> Your goal
Transcribe every line from the top down to the line with "(-.8, -.3, .42), -.2)", both ends included, but not the pictures.

> Material provided
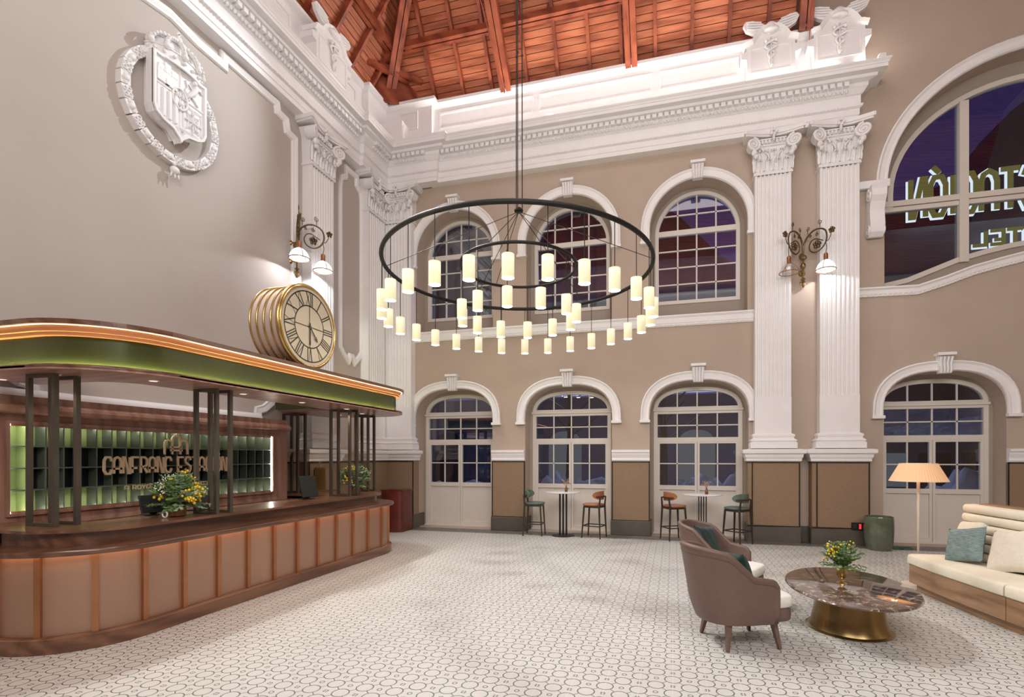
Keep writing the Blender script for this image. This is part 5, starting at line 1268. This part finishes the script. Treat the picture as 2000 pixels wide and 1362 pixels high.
for k in range(6):
    z = .484 + k * .1155; off = .60 + k * .012; hh = .0555
    pr = [(off + .13, z)] + [(off + .05 - .06 * math.cos(a) ** .6, z + hh + hh * math.sin(a)) for a in [-PI / 2 + PI * j / 8 for j in range(1, 8)]] + [(off + .13, z + .112)]
    MB().sweep(sp_sub(0, LS - .02), [(n_, d) for n_, d in pr], mF).build('back_channel', creamf, so, smooth=SM, bevel=.008)
MB().sweep(sp_sub(0, LS - .02), [(.74, .1), (.80, .1), (.83, 1.165), (.77, 1.165)], mF).build('back_board', oak, so)
MB().sweep(sp_sub(0, LS - .15), [(.765, 1.165), (.92, 1.165), (.92, 1.19), (.765, 1.19)], mF).build('oak_cap', oak, so, bevel=.004)
pillow('scatter_cushion', (3.52, 7.54, .70), .46, .46, .15, bluef, 'blue-grey striped cushion tilted on the sofa seat', (-.85, -.38, .42), -.22)
pillow('scatter_cushion', (3.68, 7.78, .74), .50, .50, .15, linen, 'off-white linen cushion behind the blue-grey one', (-.9, -.1, .35), -.12)
pillow('scatter_cushion', (3.76, 7.02, .72), .56, .54, .17, linen, 'large off-white linen cushion at the right edge of the picture', (-.8, -.3, .42), -.2)

# floor lamp
t = empty('floor_lamp', (3.33, 8.33, 0), 0, 'slim white floor lamp with a glowing pleated shade behind the sofa end', 'lamp')
MB().lathe([(.20, 0), (.20, .012), (.03, .022), (.012, .05)], 36).build('base', lampw, t, smooth=SM)
MB().tube([(0, 0, .03), (0, 0, 1.5), (0, 0, 1.66)], .015, 12, rs=[.011, .021, .021]).build('pole', lampw, t, smooth=3)
q = MB(); n_ = 120
ra = [q.P(((.345 + (.004 if k % 2 else 0)) * math.cos(2 * PI * k / n_), (.345 + (.004 if k % 2 else 0)) * math.sin(2 * PI * k / n_), 1.455)) for k in range(n_)]
rb = [q.P(((.22 + (.003 if k % 2 else 0)) * math.cos(2 * PI * k / n_), (.22 + (.003 if k % 2 else 0)) * math.sin(2 * PI * k / n_), 1.70)) for k in range(n_)]
for k in range(n_): q.f.append((ra[k], ra[(k + 1) % n_], rb[(k + 1) % n_], rb[k]))
q.build('pleated_shade', pshade, t)
for z, r_ in ((1.455, .347), (1.70, .222)): MB().tube([(r_ * math.cos(2 * PI * k / 48), r_ * math.sin(2 * PI * k / 48), z) for k in range(48)], .004, 5, closed=True).build('shade_hoop', lampw, t)
q = MB(); q.bar((-.22, 0, 1.68), (.22, 0, 1.68), .006); q.bar((0, -.22, 1.68), (0, .22, 1.68), .006); q.build('shade_spider', lampw, t)
lamp('floor_lamp_bulb', 'POINT', (3.33, 8.33, 1.60), None, 14, (1, .66, .38), .05)
t = tag(MB().box(-.05, .05, -.03, .03, 0, .035).build('foot_switch', black, bevel=.01), 'black foot switch on the floor by the sofa corner', 'switch'); t.location = (2.98, 8.02, 0)

# planter, cord, display
t = empty('planter', (3.84, 11.25, 0), 0, 'tall green glazed pot standing before the right-hand pilaster', 'pot')
q = MB(); q.lathe([(.19, 0), (.205, .01), (.235, .14), (.252, .34), (.25, .52), (.243, .63), (.238, .645), (.225, .64), (.222, .55), (.22, .5)], 40); q.build('pot_body', potm, t, smooth=SM)
MB().lathe([(.0, .5), (.221, .5), (.221, .52), (0, .53)], 24, cap=False).build('soil', base_m, t)
o = MB().tube([(4.32 + .17 * math.cos(a) + .1 * math.sin(a * .5), 11.52 + .11 * math.sin(a), .012 + .004 * math.sin(3 * a)) for a in [2 * PI * k / 26 * 1.8 for k in range(27)]], .011, 6).build('green_hose', greenc, smooth=3)
tag(o, 'loose loop of green hose on the stone strip beside the pot', 'hose')
t = empty('wall_display', (3.60, YW - .345, .40), 0, 'small black wall display with red digits low on the right pilaster panel', 'display')
MB().box(-.14, .14, 0, .045, -.075, .075).build('housing', black, t, bevel=.008)
q = MB(); q.box(-.015, .025, -.003, 0, -.05, .05); q.build('red_screen', red_em, t)
q = MB(); q.box(-.105, -.06, -.002, 0, .02, .03); q.box(-.105, -.06, -.002, 0, -.02, -.012); q.build('buttons', base_m, t)

# bar stools and bar tables
def stool(loc, rz, up_m, label, first=None):
    t = empty('bar_stool', loc, rz, label, 'stool', 'upholstered bar stools at the high tables')
    superell(MB(), (.0, 0, .735), .225, .225, .032, .6, .75).build('seat', up_m, t, smooth=3)
    F = [(.20, -.19), (.20, .19)]; Rr = [(-.235, -.20), (-.235, .20)]
    for x, y in F: MB().bar((x * .78, y * .82, .70), (x, y, 0), .036, .036, w1=.024, h1=.024).build('leg', stoolw, t, bevel=.005)
    for x, y in Rr:
        q = MB(); q.bar((x * .86, y * .88, .72), (x, y, 0), .038, .038, w1=.024, h1=.024); q.bar((x * .86, y * .88, .70), (x * .98, y * .8, .92), .036, .036, w1=.026, h1=.026); q.build('leg', stoolw, t, bevel=.005)
    q = MB(); c4 = [(.16, -.16), (.16, .16), (-.20, .176), (-.20, -.176)]
    for i in range(4): a, b_ = c4[i], c4[(i + 1) % 4]; q.bar((*a, .69), (*b_, .69), .026, .04)
    q.build('seat_frame', stoolw, t)
    for a, b_ in (((.188, -.18), (.188, .18)), ((.188, .18), (-.225, .193)), ((-.225, .193), (-.225, -.193)), ((-.225, -.193), (.188, -.18))): MB().bar((*a, .27), (*b_, .27), .018, .022).build('footrest', stoolw, t)
    def bk(u, v, o_=0):
        an = math.radians(180 + (u * 2 - 1) * 72); r_ = .245 - o_; hh = .095 * (1 - abs(u * 2 - 1) ** 2.6) ** .5
        return (r_ * math.cos(an) + .01, r_ * 1.02 * math.sin(an), .935 + hh * (2 * v - 1) + .01)
    q = MB(); nu, nv = 24, 8; ids = {(l, i, j): q.P(bk(i / nu, j / nv, o_)) for l, o_ in ((0, 0), (1, .032)) for i in range(nu + 1) for j in range(nv + 1)}
    for i in range(nu):
        for j in range(nv): q.f.append((ids[0, i, j], ids[0, i + 1, j], ids[0, i + 1, j + 1], ids[0, i, j + 1])); q.f.append((ids[1, i, j + 1], ids[1, i + 1, j + 1], ids[1, i + 1, j], ids[1, i, j]))
        for j in (0, nv): q.f.append((ids[0, i, j], ids[1, i, j], ids[1, i + 1, j], ids[0, i + 1, j]))
    q.build('backrest', up_m, t, smooth=SM)
    MB().sweep([(.262 * math.cos(math.radians(180 + a)), .262 * math.sin(math.radians(180 + a))) for a in range(-56, 57, 7)], [(-.012, .905), (-.012, .93), (.012, .93), (.012, .905)], mF).build('back_rail', stoolw, t, smooth=SM)
    return t
stool((-3.06, 11.32, 0), math.radians(2), greenv, 'sage green bar stool left of the first high table')
stool((-1.72, 11.33, 0), math.radians(167), orangel, 'tan leather bar stool right of the first high table')
stool((.03, 11.47, 0), math.radians(29), orangel, 'tan leather bar stool left of the second high table')
stool((1.26, 11.27, 0), math.radians(137), greenv, 'sage green bar stool right of the second high table, before the pilaster')
def bartable(loc, label, vl, n_=3):
    t = empty('bar_table', loc, 0, label, 'table', 'high white-topped bar tables')
    MB().lathe([(.26, 0), (.26, .01), (.05, .018)], 36).build('base_plate', black, t, smooth=SM)
    for i in range(n_): 
        for y in (-.05, .05): MB().box(-.075 + i * .15 / (n_ - 1) - .009, -.075 + i * .15 / (n_ - 1) + .009, y - .009, y + .009, .012, .975).build('rod', black, t)
    MB().lathe([(.385, 0), (.40, .008), (.40, .02), (.39, .025)], 48, (0, 0, .975)).build('marble_top', whitem, t, smooth=SM)
    v = empty('bud_vase', (loc[0] + .08, loc[1] - .05, 1.0), 0, vl, 'vase', 'bud vases on the high tables')
    MB().lathe([(.03, 0), (.032, .01), (.032, .08), (.018, .1), (.016, .12), (.02, .125)], 16).build('bottle', glassbrown, v, smooth=SM)
    q = MB(); rr = random.Random(int(loc[0] * 10))
    for k in range(13):
        a = rr.uniform(0, 2 * PI); r_ = rr.uniform(.03, .12); z = rr.uniform(.17, .27); q.tube([(0, 0, .11), (r_ * .4 * math.cos(a), r_ * .4 * math.sin(a), z * .75), (r_ * math.cos(a), r_ * math.sin(a), z)], .002, 4); q.sphere((r_ * math.cos(a), r_ * math.sin(a), z), .014, 5, 4, (.7, .7, 1.6))
    o = q.build('dried_flowers', pinkfl_m, v, smooth=3); o['kind'] = 'stuff'
    return t
bartable((-2.42, 11.4, 0), 'high round table between the stools at the left arched door', 'amber bottle of dried flowers on the left high table')
bartable((.60, 11.42, 0), 'high round table between the stools behind the armchairs', 'amber bottle of dried flowers on the right high table', 4)

# ================================================================== OUTSIDE
o = MB().box(-40, 60, 12.55, 90, -.35, -.12).build('snow_ground', snow); tag(o, 'blue-lit snow covering the ground outside', 'snow', kind='stuff')
def heap(x, y, rx, ry, h, seed, label):
    rr = random.Random(seed); ph = [rr.uniform(0, 6) for _ in range(6)]
    def fn(u, v):
        a = 2 * PI * u; r_ = v
        b_ = (1 - r_ ** 2) ** .7 if r_ < 1 else 0
        z = h * b_ * (1 + .25 * math.sin(5 * a + ph[0]) * r_ + .18 * math.sin(11 * a * r_ + ph[1]) + .15 * math.sin(9 * r_ * math.cos(a) + ph[2]))
        return (rx * r_ * math.cos(a), ry * r_ * math.sin(a), max(-.3, z - .12))
    o = MB().grid(fn, 40, 10, True).build('snowbank', snow, smooth=3); o.location = (x, y, 0); tag(o, label, 'snow heap', 'snowbanks outside the doors')
heap(-2.9, 15.4, 2.2, 1.2, 1.15, 1, 'lumpy snowbank outside the left high table')
heap(1.8, 15.0, 2.3, 1.2, 1.35, 2, 'lumpy snowbank outside the right high table')
heap(7.2, 14.6, 2.4, 1.1, 1.35, 4, 'big snowbank outside the door behind the floor lamp')
heap(-7.5, 16.5, 2.6, 1.2, .9, 5, 'low snowbank outside the corner door')
bl = empty('station_building', (0, 0, 0), 0, 'dim arcaded building beyond the snow', 'building')
MB().box(-22, 3.4, 24, 30, -.12, 4.6).build('wall', extw, bl)
MB().hexa([(-22.5, 23.4, 4.6), (3.8, 23.4, 4.6), (3.8, 31, 4.6), (-22.5, 31, 4.6), (-22.5, 26.5, 7.2), (3.8, 26.5, 7.2), (3.8, 27.5, 7.2), (-22.5, 27.5, 7.2)]).build('snowy_roof', snow, bl)
for k in range(8):
    MB().prism(basket(-20 + k * 3.0, .8, 2.2, 3.0, .3), lambda a, b_, d: (a, 24 - d, b_), 0, .03).build('window', ext_lit if k in (2, 5, 7) else cellb, bl)
b2_ = empty('snowy_hut', (0, 0, 0), 0, 'low hut under a thick snow roof outside the right door', 'building')
MB().box(4.5, 9.5, 17.5, 21, -.12, 2.3).build('wall', extw, b2_)
MB().hexa([(3.8, 16.9, 2.3), (11, 16.9, 2.3), (11, 21.5, 2.3), (3.8, 21.5, 2.3), (4.4, 18, 3.7), (9.8, 18, 3.2), (9.8, 21, 3.2), (4.4, 21, 3.7)]).build('snow_roof', snow, b2_, bevel=.15)
for k in range(4): MB().box(4.8 + k * 1.1, 5.6 + k * 1.1, 17.46, 17.5, .9, 1.9).build('window', ext_lit if k in (0, 1) else cellb, b2_)
MB().box(5.0, 6.1, 17.40, 17.45, .5, .75).build('green_light', green_em, b2_)
for i, (x, y, h) in enumerate(((-.35, 17.5, 5), (-3.6, 18, 5.5))):
    q = MB(); q.tube([(0, 0, -.12), (.05, 0, h * .5), (-.05, .1, h)], .14, 8, rs=[.16, .12, .05]); rr = random.Random(i)
    for k in range(14): z = h * (.45 + .04 * k); a = k * 2.4; q.tube([(0, 0, z), (.7 * math.cos(a), .7 * math.sin(a), z + .5), (1.2 * math.cos(a), 1.2 * math.sin(a), z + .9)], .03, 5)
    o = q.build('bare_tree', cellb); o.location = (x, y, 0); tag(o, 'dark bare tree outside the ' + ['second high table door', 'first high table door', 'right-hand door'][i], 'tree', 'bare trees outside')
def ridge(pts, y, label):
    o = MB().prism([(pts[0][0], -.12)] + pts + [(pts[-1][0], -.12)], lambda a, b_, d: (a, y + d, b_), 0, 6).build('mountain', mount); tag(o, label, 'mountain', 'mountains against the dusk sky')
ridge([(-60, 36), (-48, 41), (-38, 39), (-27, 42), (-16, 38), (-9, 37), (-3, 33), (1, 29.5), (5, 25), (9, 22), (16, 24), (24, 28)], 62, 'dark mountain slope raised to darken the two left upper windows')  # left part raised to block the sky so those panes read dark
ridge([(16, 22), (20, 28), (24, 31), (28, 32.5), (31, 34), (34, 37), (37, 41), (41, 44), (45, 43), (50, 46), (60, 42), (75, 36)], 70, 'dark mountain in the big right-hand window')
st_ = empty('illuminated_sign', (0, 0, 0), 0, 'backlit station hotel lettering seen from behind through the big window', 'sign')
MB().box(3.2, 12, 14.3, 17.5, 5.0, 6.35).build('canopy_roof', extw, st_)
MB().box(3.2, 12, 13.9, 14.3, 5.0, 7.18).build('fascia', extw, st_)
mE = lambda a, b_, d: (a, 13.5 - d, b_); mE2 = lambda a, b_, d: (a, 13.56 - d, b_)
letters('ESTACIÓN', st_, mE2, 8.06, 7.25, .29, .86, .10, .075, .02, sign_em, flip=-1)
letters('ESTACIÓN', st_, mE, 8.06, 7.25, .29, .86, .10, .050, .03, sign_y, flip=-1)
letters('HOTEL', st_, mE2, 8.0, 6.48, .24, .30, .09, .055, .02, sign_em, flip=-1)
letters('HOTEL', st_, mE, 8.0, 6.48, .24, .30, .09, .034, .03, sign_y, flip=-1)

> Result of this exercise
Keep writing the Blender script for this image. This is part 5, starting at line 1268. This part finishes the script. Treat the picture as 2000 pixels wide and 1362 pixels high.
for k in range(6):
    z = .484 + k * .1155; off = .60 + k * .012; hh = .0555
    pr = [(off + .13, z)] + [(off + .05 - .06 * math.cos(a) ** .6, z + hh + hh * math.sin(a)) for a in [-PI / 2 + PI * j / 8 for j in range(1, 8)]] + [(off + .13, z + .112)]
    MB().sweep(sp_sub(0, LS - .02), [(n_, d) for n_, d in pr], mF).build('back_channel', creamf, so, smooth=SM, bevel=.008)
MB().sweep(sp_sub(0, LS - .02), [(.74, .1), (.80, .1), (.83, 1.165), (.77, 1.165)], mF).build('back_board', oak, so)
MB().sweep(sp_sub(0, LS - .15), [(.765, 1.165), (.92, 1.165), (.92, 1.19), (.765, 1.19)], mF).build('oak_cap', oak, so, bevel=.004)
pillow('scatter_cushion', (3.52, 7.54, .70), .46, .46, .15, bluef, 'blue-grey striped cushion tilted on the sofa seat', (-.85, -.38, .42), -.22)
pillow('scatter_cushion', (3.68, 7.78, .74), .50, .50, .15, linen, 'off-white linen cushion behind the blue-grey one', (-.9, -.1, .35), -.12)
pillow('scatter_cushion', (3.76, 7.02, .72), .56, .54, .17, linen, 'large off-white linen cushion at the right edge of the picture', (-.8, -.3, .42), -.2)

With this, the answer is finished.